Riverhead Books: 240 pp., $22.95

SEPHA STEPHANOS owns a convenience store in a marginal neighborhood in Washington, D.C. He has lived almost two decades in America, having fled Ethiopia after seeing the police beat his father to death in front of him and his mother and brother. Stephanos’ father was killed because the police had found political pamphlets in the house -- pamphlets that belonged to Stephanos.

This is the background of pain that makes the United States look like the Promised Land. Dinaw Mengestu’s “The Beautiful Things That Heaven Bears” opens as two friends of Stephanos, from different parts of Africa, meet him at the store at the end of the workday to drink, exchange stories and remember Africa. They are a family. They help lift one another’s spirits and provide solace in hard times.

Stephanos writes often to his mother and brother, back in Africa. He watches as his neighborhood gentrifies and families are evicted. He receives a notice that he must vacate his store because he has not paid his rent on time. A white woman named Judith and her 11-year-old daughter, Naomi (whose skin is closer in tone to Stephanos’ than her mother’s), move into the four-story brick town house next door and renovate it.

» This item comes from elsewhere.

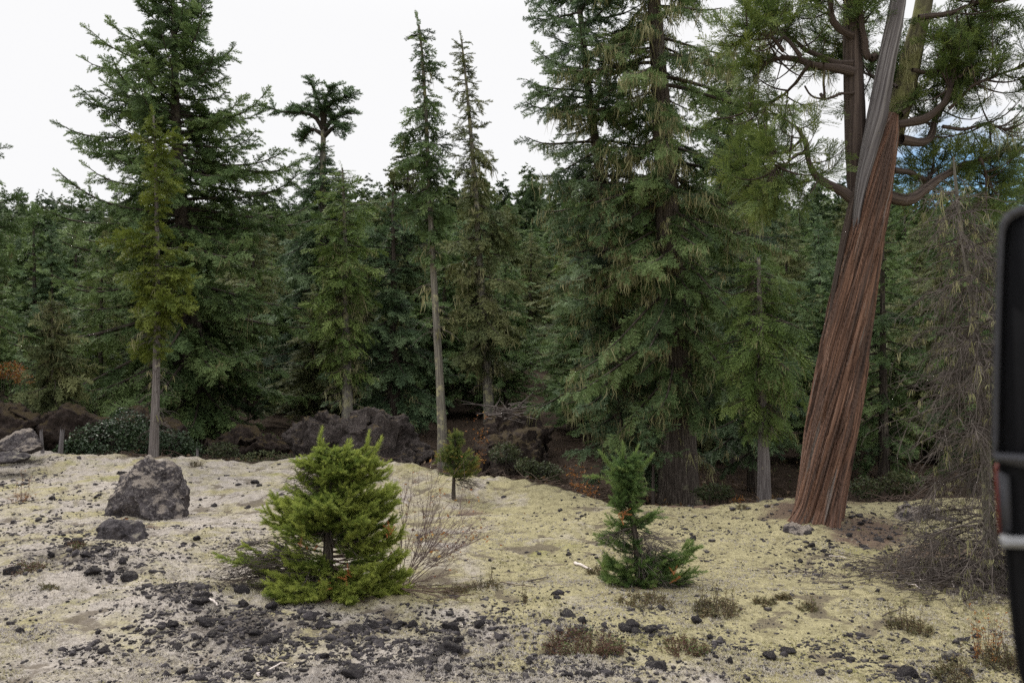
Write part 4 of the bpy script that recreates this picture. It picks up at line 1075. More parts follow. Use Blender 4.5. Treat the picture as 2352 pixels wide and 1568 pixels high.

Mengestu -- who was born in Ethiopia in 1978, during Mengistu Haile Mariam’s Red Terror, and whose family immigrated to the United States two years later -- weaves families out of nothing. This is his particular magic. A neighbor’s kindness, a friend’s concern, drain loneliness and fear from situations that threaten us all -- failure to pay your debts, failure to adjust, failure to take on any responsibility because of your fear. Simply describing a table, with three chairs, three friends and a map of Africa, Mengestu creates a sense of home and belonging.